League titles have been celebrated there. Dixie Dean plied his trade there to phenomenal success and later died there. Pele scored there at the 1966 World Cup, Eusebio scored four in the quarter-finals, then Franz Beckenbauer got on in the semis. It has hosted an FA Cup final, way, way back when.

As with any move, those kinds of memories will not go away, and the move across the city will only accentuate them more and more over time. That it is the way of these things.

Undeniably, though, after 133 years, it is time to leave. There was far more than just replacing that loveable old carpet that needed doing around the place – far too much for it to continue as a top-flight stadium in the 21st century.

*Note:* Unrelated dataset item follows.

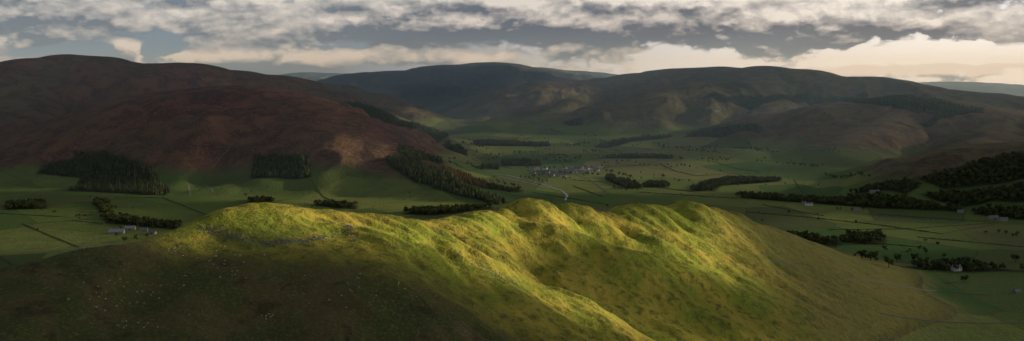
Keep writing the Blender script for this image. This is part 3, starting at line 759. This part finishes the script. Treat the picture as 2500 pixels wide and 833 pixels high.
lit=s.m('ADD',s.m('SUBTRACT',0.62,s.m('MULTIPLY',thick,0.50)),s.m('MULTIPLY',s.m('SUBTRACT',d0,d1),4.6),clamp=True)
right=s.mr(az,-0.15,0.45)
low=s.mr(el,0.10,0.0)
brt=s.mix(right,(0.78,0.74,0.70),(1.05,1.0,0.94))
drk=s.mix(right,(0.14,0.165,0.21),(0.18,0.18,0.205))
cl=s.mix(lit,drk,brt)
clear=s.mix(s.mr(az,-0.25,0.22),(0.17,0.24,0.35),(0.92,0.97,1.08))
clear=s.mix(s.mr(s.m('ADD',az,s.m('MULTIPLY',low,0.2)),0.20,0.6),clear,(1.32,1.36,1.42))
ns=s.n('ShaderNodeTexSky',sky_type='NISHITA',sun_disc=False);ns.sun_elevation=SUN_EL;ns.sun_rotation=SUN_AZ
clear10=s.mix(1.0,clear,(9.5,9.5,9.5),'MULTIPLY')
cl10=s.mix(1.0,cl,(10,10,10),'MULTIPLY')
clr=s.mix(0.05,clear10,ns.outputs[0])
col=s.mix(cover,clr,cl10)
hn=s.noise(tcn.outputs['Generated'],3.0,5,0.6)
ovc=s.mix(s.mr(hn,0.4,0.65),(0.8,0.95,1.2),(2.25,2.35,2.55))
col=s.mix(s.mr(el,0.14,0.35),col,ovc)
bg=s.n('ShaderNodeBackground');bg.inputs['Strength'].default_value=0.1;s.L(col,bg.inputs[0])
ow=s.n('ShaderNodeOutputWorld');s.L(bg.outputs[0],ow.inputs[0])
sl=bpy.data.lights.new('sun','SUN');sl.energy=5.0;sl.angle=math.radians(0.5);sl.color=(1.0,0.86,0.62)
so=bpy.data.objects.new('sun',sl);scene.collection.objects.link(so)
from mathutils import Vector
so.rotation_euler=Vector(SD).to_track_quat('Z','Y').to_euler()
# ------------------------------------------------ camera
cam=bpy.data.cameras.new('camera');co=bpy.data.objects.new('camera',cam);scene.collection.objects.link(co)
co.location=(0,0,CAMZ);co.rotation_euler=(math.radians(90),0,0)
cam.sensor_fit='HORIZONTAL';cam.sensor_width=36;cam.lens=36*FP/2500;cam.shift_y=-(416.5-HY)/2500
cam.clip_start=1;cam.clip_end=100000
scene.camera=co
scene.view_settings.view_transform='Standard';scene.view_settings.look='None';scene.view_settings.exposure=0
print('done',time.time()-T0)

And it’s not just time, but suitably timed. Everton’s departure comes at a pivotal time for the club as a whole. The past few years have been miserable for the club and its fans, with their recent takeover coming as an enormous relief after doing only just enough to hold off the dual threat of financial oblivion and relegation.

On both fronts, things now look a lot happier. The Friedkin Group offer hope of renewed investment in a squad that has already looked transformed since David Moyes’ return in January. In the likes of Beto and Iliman Ndiaye, they have a new set of heroes they can actually genuinely admire, alongside more long-standing favourites like Jordan Pickford.

Southampton were the most generous opposition Everton could possibly have had for this big goodbye. Beto had two goals ruled out for obvious offsides before half time, sandwiched in between an actual brace of well-taken goals from Ndiaye.

Goodison Park was behind closed doors the last time an Everton player scored a Premier League hat-trick here, with Dominic Calvert-Lewin doing it against West Brom in 2020. The last time they had seen one of their own complete the feat was all the way back in 2017, when the recently-returned Wayne Rooney put three past West Ham. The prospect of Ndiaye completing it at the Gwladys Street end on so memorable an occasion was, sadly, too delicious to actually come true.

Still, it was enough to earn him the permanent distinction of being the last man to score a competitive goal at this ground. Now, Everton can look forward to a series of firsts at their new gaff: the first game, the first goal, the first derby. Plenty more new memories will be created beyond that. But it’ll never be Goodison Park.